### What is being asked
Only the lines from the start of the data through the line with "0.265, 0.175), 1.4)" belong in the copy. Restate them word for word, minus the pictures.

### Information provided
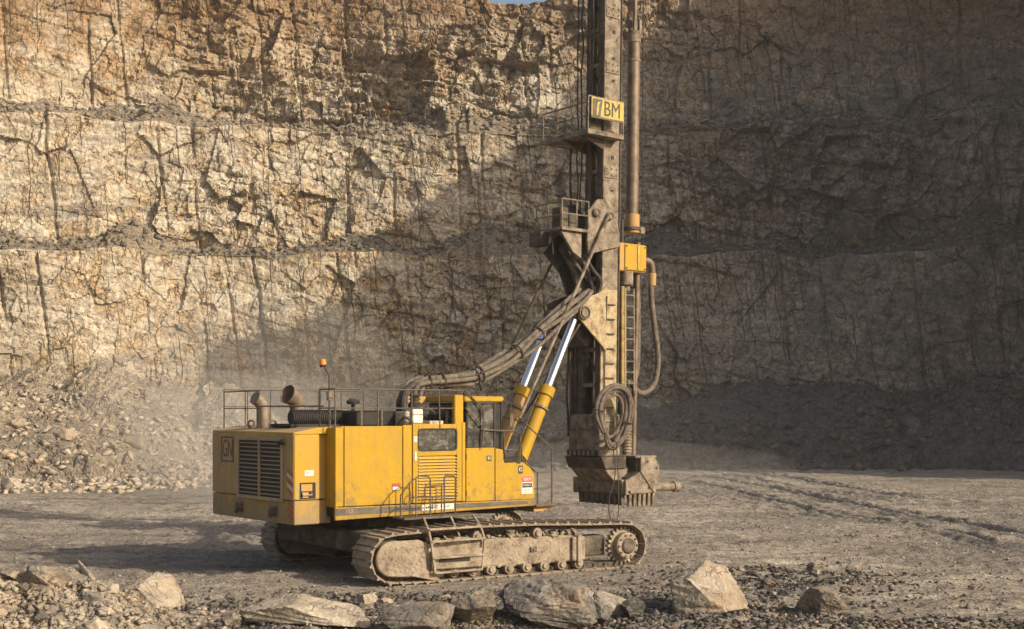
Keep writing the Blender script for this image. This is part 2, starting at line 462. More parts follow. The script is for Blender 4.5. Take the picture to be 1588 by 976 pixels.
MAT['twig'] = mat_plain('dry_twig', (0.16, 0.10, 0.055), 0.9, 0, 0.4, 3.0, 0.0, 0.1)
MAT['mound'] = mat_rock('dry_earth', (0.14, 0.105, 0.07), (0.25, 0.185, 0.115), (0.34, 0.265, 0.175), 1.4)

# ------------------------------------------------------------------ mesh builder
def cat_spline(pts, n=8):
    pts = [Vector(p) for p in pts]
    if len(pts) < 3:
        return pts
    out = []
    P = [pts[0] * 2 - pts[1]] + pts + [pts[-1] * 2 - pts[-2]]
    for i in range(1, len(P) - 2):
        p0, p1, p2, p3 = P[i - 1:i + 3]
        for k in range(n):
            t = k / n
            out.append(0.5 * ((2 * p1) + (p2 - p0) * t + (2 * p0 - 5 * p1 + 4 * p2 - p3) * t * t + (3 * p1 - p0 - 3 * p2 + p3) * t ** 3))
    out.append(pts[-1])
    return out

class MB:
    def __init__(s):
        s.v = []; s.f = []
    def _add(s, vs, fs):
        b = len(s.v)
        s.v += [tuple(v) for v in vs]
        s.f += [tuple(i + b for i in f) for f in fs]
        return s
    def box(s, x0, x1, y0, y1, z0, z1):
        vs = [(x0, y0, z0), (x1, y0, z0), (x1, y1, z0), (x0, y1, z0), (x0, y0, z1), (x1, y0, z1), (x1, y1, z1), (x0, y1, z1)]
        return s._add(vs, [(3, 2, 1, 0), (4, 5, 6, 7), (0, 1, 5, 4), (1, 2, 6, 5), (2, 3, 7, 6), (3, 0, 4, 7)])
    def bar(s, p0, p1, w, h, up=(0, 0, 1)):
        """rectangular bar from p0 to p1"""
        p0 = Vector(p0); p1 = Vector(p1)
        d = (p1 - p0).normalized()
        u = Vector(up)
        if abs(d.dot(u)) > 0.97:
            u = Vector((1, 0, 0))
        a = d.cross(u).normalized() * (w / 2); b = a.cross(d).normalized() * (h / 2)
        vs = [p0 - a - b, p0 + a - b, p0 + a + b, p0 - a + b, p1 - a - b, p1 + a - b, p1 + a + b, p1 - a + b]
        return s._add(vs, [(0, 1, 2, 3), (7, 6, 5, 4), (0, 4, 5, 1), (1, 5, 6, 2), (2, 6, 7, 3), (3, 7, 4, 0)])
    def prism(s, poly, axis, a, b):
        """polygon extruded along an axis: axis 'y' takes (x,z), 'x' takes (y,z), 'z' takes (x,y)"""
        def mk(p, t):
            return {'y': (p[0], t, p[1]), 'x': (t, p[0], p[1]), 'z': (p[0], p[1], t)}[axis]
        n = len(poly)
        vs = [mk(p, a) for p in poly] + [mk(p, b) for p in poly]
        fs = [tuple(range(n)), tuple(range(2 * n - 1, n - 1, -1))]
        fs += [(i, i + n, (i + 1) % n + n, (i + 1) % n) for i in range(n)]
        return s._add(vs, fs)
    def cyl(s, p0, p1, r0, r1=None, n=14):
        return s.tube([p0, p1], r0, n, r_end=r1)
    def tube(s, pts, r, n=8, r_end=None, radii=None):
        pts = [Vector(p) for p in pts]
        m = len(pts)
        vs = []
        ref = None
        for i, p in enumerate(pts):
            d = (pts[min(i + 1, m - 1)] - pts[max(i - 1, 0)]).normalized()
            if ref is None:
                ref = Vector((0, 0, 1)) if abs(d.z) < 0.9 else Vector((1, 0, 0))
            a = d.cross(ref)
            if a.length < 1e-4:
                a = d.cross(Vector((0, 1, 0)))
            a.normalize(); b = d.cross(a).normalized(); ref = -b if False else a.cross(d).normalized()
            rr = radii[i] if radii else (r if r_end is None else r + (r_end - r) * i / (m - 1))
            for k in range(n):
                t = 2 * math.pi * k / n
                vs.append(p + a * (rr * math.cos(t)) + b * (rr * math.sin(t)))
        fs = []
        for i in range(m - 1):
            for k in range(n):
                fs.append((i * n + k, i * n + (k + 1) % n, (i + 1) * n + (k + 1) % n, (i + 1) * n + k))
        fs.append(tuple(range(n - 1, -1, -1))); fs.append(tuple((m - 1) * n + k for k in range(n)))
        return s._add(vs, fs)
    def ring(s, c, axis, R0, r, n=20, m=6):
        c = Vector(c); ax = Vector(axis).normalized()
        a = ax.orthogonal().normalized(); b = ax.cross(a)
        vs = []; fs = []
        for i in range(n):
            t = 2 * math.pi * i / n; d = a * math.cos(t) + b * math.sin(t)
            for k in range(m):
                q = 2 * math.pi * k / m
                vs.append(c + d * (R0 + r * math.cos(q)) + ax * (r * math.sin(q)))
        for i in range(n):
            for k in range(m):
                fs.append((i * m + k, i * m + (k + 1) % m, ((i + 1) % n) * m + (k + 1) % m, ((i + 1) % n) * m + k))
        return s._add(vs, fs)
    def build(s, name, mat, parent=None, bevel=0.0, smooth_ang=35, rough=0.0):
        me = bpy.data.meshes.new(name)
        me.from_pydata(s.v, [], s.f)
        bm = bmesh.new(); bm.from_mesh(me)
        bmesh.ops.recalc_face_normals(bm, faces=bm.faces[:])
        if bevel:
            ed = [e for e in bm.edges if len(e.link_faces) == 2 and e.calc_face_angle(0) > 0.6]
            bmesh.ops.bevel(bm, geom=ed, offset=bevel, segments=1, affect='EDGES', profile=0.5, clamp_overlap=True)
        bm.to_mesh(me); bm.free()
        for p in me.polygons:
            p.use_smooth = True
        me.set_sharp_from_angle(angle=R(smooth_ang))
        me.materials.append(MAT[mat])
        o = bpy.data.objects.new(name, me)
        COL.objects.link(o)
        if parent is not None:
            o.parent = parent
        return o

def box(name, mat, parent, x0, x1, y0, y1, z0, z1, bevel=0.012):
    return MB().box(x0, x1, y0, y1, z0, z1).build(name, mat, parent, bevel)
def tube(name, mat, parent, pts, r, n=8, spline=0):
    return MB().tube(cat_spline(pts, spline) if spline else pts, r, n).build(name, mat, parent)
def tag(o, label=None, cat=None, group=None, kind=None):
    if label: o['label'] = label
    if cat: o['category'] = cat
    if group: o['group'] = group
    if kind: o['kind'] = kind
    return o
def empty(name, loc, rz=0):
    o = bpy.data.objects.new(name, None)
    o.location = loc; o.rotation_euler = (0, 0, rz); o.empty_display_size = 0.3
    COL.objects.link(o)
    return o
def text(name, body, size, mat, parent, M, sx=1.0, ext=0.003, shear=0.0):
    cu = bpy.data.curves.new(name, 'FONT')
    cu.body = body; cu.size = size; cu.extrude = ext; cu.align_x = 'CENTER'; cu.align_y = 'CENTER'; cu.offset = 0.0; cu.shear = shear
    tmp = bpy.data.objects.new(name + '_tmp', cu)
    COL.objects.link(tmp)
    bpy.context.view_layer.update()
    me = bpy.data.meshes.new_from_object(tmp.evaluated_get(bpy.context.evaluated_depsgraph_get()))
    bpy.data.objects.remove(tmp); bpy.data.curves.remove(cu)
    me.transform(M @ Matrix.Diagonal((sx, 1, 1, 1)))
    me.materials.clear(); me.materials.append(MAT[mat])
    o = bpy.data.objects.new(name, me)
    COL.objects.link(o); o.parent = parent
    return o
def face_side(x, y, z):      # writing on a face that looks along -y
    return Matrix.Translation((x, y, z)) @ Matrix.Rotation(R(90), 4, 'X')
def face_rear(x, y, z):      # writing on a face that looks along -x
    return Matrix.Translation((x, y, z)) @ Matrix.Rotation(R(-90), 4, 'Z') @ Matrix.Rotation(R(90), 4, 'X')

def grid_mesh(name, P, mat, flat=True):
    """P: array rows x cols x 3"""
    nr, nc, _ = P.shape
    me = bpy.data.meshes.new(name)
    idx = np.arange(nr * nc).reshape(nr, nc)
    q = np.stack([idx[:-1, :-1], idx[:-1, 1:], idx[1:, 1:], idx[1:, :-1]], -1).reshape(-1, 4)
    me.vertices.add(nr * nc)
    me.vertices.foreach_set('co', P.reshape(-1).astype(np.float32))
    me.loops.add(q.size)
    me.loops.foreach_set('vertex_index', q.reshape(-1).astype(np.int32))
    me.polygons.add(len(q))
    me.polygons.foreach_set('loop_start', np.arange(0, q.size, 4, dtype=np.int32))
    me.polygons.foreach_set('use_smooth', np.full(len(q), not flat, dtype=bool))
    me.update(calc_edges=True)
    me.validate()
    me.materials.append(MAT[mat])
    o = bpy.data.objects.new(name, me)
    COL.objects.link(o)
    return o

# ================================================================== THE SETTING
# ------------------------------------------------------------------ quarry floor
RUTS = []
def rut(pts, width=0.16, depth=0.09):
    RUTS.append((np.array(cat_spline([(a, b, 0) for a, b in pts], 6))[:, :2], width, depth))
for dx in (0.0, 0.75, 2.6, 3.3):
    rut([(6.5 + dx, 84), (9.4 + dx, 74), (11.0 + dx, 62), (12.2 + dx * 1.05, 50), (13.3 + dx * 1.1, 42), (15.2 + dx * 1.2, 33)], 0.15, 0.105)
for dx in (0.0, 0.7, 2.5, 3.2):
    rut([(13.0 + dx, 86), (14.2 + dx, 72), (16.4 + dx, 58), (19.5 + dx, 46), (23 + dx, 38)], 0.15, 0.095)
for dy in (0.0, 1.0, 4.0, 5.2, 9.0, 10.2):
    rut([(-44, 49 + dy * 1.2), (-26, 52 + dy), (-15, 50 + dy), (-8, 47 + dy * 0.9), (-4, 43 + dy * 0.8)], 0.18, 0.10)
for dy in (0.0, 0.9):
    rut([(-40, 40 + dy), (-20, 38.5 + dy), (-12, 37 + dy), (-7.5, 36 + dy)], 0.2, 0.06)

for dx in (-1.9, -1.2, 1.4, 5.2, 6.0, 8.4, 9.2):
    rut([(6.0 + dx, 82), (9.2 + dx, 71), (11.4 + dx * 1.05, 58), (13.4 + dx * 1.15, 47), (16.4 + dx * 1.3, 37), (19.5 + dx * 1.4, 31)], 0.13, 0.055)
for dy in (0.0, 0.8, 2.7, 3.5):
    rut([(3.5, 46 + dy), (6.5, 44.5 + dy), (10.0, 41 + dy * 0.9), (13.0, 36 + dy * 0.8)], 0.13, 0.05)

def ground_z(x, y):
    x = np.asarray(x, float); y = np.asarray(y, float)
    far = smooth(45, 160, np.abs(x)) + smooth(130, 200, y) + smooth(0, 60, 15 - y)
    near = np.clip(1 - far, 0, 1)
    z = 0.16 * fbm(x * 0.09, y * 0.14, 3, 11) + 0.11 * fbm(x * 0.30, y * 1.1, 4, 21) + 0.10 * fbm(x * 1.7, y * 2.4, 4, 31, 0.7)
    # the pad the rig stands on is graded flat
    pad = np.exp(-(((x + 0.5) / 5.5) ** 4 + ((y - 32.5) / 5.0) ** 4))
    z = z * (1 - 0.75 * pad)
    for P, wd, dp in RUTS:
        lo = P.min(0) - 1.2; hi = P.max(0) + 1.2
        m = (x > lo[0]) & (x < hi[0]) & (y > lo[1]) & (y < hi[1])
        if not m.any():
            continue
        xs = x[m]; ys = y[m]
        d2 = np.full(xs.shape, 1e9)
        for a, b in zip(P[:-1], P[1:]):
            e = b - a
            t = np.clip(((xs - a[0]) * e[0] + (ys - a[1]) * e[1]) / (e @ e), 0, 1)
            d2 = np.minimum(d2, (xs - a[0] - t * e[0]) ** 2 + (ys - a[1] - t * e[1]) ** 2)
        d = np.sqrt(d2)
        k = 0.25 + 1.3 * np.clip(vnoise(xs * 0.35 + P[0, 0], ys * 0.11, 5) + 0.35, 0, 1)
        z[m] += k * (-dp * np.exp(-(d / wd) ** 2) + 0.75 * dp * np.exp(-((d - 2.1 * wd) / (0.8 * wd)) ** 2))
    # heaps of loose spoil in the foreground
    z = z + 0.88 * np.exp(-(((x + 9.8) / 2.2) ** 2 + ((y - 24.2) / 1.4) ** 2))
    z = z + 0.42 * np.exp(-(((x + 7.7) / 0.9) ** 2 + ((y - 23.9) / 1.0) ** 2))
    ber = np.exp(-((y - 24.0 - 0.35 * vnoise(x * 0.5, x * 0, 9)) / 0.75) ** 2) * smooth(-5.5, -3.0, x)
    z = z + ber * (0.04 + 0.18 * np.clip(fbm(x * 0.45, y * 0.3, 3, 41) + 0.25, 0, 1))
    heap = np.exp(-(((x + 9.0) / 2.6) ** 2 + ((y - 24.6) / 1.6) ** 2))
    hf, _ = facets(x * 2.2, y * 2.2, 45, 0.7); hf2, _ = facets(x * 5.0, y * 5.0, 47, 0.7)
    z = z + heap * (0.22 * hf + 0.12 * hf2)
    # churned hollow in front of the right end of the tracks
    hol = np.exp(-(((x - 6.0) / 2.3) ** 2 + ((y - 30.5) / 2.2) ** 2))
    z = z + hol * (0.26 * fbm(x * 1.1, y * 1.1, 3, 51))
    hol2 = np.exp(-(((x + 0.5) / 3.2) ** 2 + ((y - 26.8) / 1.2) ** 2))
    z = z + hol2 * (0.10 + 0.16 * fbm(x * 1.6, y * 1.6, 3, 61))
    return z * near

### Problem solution
Keep writing the Blender script for this image. This is part 2, starting at line 462. More parts follow. The script is for Blender 4.5. Take the picture to be 1588 by 976 pixels.
MAT['twig'] = mat_plain('dry_twig', (0.16, 0.10, 0.055), 0.9, 0, 0.4, 3.0, 0.0, 0.1)
MAT['mound'] = mat_rock('dry_earth', (0.14, 0.105, 0.07), (0.25, 0.185, 0.115), (0.34, 0.265, 0.175), 1.4)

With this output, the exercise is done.